Records shown ▸
—————

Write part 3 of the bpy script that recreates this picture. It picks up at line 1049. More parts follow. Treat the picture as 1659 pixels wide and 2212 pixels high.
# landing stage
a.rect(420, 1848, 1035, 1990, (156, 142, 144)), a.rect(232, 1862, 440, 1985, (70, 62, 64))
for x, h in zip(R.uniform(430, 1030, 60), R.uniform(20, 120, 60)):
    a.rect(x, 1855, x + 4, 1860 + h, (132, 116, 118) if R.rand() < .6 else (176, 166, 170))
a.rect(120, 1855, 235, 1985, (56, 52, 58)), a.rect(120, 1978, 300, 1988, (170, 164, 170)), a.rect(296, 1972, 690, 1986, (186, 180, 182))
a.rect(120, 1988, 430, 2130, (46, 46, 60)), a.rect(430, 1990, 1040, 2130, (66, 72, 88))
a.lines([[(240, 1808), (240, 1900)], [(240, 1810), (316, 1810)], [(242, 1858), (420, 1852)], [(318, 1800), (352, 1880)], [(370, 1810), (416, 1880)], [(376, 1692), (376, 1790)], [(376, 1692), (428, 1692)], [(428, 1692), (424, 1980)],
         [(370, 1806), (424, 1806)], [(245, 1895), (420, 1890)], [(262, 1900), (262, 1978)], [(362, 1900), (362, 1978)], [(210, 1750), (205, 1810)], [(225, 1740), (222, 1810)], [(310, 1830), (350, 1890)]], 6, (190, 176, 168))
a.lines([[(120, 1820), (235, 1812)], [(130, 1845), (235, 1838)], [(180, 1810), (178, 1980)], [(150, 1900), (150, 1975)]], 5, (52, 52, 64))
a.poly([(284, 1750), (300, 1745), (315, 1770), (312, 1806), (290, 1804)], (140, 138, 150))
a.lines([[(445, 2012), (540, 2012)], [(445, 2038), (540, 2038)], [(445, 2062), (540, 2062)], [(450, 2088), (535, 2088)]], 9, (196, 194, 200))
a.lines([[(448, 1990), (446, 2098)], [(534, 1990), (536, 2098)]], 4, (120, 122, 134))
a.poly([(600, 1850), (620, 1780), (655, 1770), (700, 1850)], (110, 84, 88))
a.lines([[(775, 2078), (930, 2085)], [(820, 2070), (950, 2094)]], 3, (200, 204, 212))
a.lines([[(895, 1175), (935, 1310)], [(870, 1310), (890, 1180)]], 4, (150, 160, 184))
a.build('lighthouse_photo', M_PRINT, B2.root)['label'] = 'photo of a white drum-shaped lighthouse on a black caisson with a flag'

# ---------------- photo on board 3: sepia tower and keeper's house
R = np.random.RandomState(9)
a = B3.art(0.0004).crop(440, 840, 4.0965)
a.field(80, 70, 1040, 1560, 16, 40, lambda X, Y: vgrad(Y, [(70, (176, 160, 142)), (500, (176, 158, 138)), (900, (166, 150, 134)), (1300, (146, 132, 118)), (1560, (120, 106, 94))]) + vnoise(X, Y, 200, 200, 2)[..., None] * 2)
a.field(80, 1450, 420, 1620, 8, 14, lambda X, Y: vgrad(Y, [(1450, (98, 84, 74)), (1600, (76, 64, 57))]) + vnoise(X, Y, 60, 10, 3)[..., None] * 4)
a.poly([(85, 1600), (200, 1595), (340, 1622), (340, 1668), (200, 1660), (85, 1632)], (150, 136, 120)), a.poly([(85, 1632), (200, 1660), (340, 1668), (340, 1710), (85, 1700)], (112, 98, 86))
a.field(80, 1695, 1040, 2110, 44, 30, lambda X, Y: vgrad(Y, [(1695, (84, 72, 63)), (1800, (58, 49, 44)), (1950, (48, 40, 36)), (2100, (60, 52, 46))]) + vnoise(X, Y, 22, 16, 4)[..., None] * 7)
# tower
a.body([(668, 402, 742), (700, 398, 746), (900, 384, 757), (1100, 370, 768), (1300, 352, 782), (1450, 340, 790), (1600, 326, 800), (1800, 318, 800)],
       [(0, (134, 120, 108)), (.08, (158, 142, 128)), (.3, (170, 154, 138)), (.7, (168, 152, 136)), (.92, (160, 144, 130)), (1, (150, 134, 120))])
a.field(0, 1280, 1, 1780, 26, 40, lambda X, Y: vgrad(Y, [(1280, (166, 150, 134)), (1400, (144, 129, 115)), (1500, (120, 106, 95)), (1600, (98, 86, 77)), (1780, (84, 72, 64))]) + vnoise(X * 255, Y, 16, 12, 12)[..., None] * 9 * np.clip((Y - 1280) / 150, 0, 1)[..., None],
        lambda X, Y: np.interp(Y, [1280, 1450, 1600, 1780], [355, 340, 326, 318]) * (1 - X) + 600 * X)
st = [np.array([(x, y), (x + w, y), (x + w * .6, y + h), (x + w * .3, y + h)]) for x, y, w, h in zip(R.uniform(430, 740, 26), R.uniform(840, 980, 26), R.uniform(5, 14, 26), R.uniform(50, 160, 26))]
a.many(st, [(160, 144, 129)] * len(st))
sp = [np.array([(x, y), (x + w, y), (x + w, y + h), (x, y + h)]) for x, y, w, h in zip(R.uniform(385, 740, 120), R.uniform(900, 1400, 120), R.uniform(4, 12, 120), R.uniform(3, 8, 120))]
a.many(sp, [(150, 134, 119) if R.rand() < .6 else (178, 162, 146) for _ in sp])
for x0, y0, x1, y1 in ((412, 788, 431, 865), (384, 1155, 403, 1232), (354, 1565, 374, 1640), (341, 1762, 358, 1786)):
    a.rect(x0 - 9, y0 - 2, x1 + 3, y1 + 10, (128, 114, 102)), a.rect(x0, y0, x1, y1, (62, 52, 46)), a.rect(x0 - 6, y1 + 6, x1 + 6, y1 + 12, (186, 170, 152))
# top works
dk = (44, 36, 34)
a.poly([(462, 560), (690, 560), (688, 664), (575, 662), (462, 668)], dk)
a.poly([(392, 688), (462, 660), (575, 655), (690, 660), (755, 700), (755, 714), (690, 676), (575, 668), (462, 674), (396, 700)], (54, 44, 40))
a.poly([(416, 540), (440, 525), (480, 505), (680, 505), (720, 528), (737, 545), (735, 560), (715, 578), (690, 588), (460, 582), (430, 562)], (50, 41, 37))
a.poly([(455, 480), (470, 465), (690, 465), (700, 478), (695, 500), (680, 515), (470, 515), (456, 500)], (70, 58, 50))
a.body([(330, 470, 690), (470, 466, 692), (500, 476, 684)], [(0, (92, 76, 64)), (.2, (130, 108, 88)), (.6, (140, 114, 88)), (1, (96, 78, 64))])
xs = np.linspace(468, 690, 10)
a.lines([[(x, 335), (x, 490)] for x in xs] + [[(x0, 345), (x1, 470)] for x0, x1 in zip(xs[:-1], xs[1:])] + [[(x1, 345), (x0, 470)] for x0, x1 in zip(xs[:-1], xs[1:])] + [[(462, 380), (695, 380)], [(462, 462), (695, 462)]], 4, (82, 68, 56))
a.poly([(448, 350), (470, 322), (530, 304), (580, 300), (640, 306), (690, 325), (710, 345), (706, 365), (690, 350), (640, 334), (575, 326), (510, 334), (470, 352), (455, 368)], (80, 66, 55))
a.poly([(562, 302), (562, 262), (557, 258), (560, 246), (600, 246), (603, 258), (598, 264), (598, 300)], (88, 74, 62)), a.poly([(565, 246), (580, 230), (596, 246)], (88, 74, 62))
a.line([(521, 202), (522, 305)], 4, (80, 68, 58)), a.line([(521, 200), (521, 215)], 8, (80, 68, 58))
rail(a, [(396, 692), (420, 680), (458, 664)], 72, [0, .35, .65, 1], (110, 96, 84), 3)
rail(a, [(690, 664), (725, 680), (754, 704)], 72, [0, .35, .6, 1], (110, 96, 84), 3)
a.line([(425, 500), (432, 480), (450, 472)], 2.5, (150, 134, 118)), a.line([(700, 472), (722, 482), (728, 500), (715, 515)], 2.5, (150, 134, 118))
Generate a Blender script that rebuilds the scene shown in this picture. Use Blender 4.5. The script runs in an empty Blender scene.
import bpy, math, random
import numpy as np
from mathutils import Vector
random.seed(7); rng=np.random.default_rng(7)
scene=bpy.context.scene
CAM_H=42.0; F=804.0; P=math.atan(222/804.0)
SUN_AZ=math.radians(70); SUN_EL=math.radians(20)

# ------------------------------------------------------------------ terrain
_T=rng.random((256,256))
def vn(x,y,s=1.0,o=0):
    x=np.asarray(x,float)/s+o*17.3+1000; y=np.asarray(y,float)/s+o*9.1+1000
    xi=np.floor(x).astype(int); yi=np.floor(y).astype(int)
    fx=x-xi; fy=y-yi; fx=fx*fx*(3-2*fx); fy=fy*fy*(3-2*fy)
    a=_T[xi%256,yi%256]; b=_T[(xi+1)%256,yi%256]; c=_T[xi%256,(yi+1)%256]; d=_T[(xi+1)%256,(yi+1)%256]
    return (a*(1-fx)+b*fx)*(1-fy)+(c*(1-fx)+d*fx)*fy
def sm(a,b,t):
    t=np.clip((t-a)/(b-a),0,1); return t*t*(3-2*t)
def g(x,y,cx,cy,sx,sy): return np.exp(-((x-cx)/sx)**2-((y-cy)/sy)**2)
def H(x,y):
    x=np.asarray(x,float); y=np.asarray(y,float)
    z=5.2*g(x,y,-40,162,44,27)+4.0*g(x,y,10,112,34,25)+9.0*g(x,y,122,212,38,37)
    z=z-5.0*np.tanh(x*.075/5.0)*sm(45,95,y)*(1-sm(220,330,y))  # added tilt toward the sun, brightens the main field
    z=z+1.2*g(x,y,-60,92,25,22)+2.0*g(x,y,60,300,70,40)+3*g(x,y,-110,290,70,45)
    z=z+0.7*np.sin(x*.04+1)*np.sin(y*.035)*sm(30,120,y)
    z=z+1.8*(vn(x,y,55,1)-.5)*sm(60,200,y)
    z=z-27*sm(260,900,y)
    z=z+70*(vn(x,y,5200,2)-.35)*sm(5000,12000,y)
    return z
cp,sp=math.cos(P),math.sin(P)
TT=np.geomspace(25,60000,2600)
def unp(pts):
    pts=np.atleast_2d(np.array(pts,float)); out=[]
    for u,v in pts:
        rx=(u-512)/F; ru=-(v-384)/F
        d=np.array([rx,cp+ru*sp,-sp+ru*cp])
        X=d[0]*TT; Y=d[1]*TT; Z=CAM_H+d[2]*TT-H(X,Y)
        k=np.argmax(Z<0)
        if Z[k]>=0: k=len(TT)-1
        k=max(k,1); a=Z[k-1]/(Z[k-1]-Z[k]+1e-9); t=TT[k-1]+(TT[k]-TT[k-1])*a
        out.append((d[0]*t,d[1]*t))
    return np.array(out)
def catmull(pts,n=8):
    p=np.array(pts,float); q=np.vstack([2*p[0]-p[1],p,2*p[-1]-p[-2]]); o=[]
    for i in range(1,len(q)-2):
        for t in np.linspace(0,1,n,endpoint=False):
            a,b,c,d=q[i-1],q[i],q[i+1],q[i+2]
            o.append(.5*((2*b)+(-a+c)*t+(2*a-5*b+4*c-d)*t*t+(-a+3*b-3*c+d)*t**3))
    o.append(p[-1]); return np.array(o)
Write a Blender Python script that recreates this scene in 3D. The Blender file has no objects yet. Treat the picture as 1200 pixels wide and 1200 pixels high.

—————

What is being asked ▸
Begin at the top of the records above and quote each line exactly, ending with the line that contains "a.build('lighthouse_photo', M_PRINT, B2.root)['label']".

Solution to the exercise ▸
Write part 3 of the bpy script that recreates this picture. It picks up at line 1049. More parts follow. Treat the picture as 1659 pixels wide and 2212 pixels high.
# landing stage
a.rect(420, 1848, 1035, 1990, (156, 142, 144)), a.rect(232, 1862, 440, 1985, (70, 62, 64))
for x, h in zip(R.uniform(430, 1030, 60), R.uniform(20, 120, 60)):
    a.rect(x, 1855, x + 4, 1860 + h, (132, 116, 118) if R.rand() < .6 else (176, 166, 170))
a.rect(120, 1855, 235, 1985, (56, 52, 58)), a.rect(120, 1978, 300, 1988, (170, 164, 170)), a.rect(296, 1972, 690, 1986, (186, 180, 182))
a.rect(120, 1988, 430, 2130, (46, 46, 60)), a.rect(430, 1990, 1040, 2130, (66, 72, 88))
a.lines([[(240, 1808), (240, 1900)], [(240, 1810), (316, 1810)], [(242, 1858), (420, 1852)], [(318, 1800), (352, 1880)], [(370, 1810), (416, 1880)], [(376, 1692), (376, 1790)], [(376, 1692), (428, 1692)], [(428, 1692), (424, 1980)],
         [(370, 1806), (424, 1806)], [(245, 1895), (420, 1890)], [(262, 1900), (262, 1978)], [(362, 1900), (362, 1978)], [(210, 1750), (205, 1810)], [(225, 1740), (222, 1810)], [(310, 1830), (350, 1890)]], 6, (190, 176, 168))
a.lines([[(120, 1820), (235, 1812)], [(130, 1845), (235, 1838)], [(180, 1810), (178, 1980)], [(150, 1900), (150, 1975)]], 5, (52, 52, 64))
a.poly([(284, 1750), (300, 1745), (315, 1770), (312, 1806), (290, 1804)], (140, 138, 150))
a.lines([[(445, 2012), (540, 2012)], [(445, 2038), (540, 2038)], [(445, 2062), (540, 2062)], [(450, 2088), (535, 2088)]], 9, (196, 194, 200))
a.lines([[(448, 1990), (446, 2098)], [(534, 1990), (536, 2098)]], 4, (120, 122, 134))
a.poly([(600, 1850), (620, 1780), (655, 1770), (700, 1850)], (110, 84, 88))
a.lines([[(775, 2078), (930, 2085)], [(820, 2070), (950, 2094)]], 3, (200, 204, 212))
a.lines([[(895, 1175), (935, 1310)], [(870, 1310), (890, 1180)]], 4, (150, 160, 184))
a.build('lighthouse_photo', M_PRINT, B2.root)['label'] = 'photo of a white drum-shaped lighthouse on a black caisson with a flag'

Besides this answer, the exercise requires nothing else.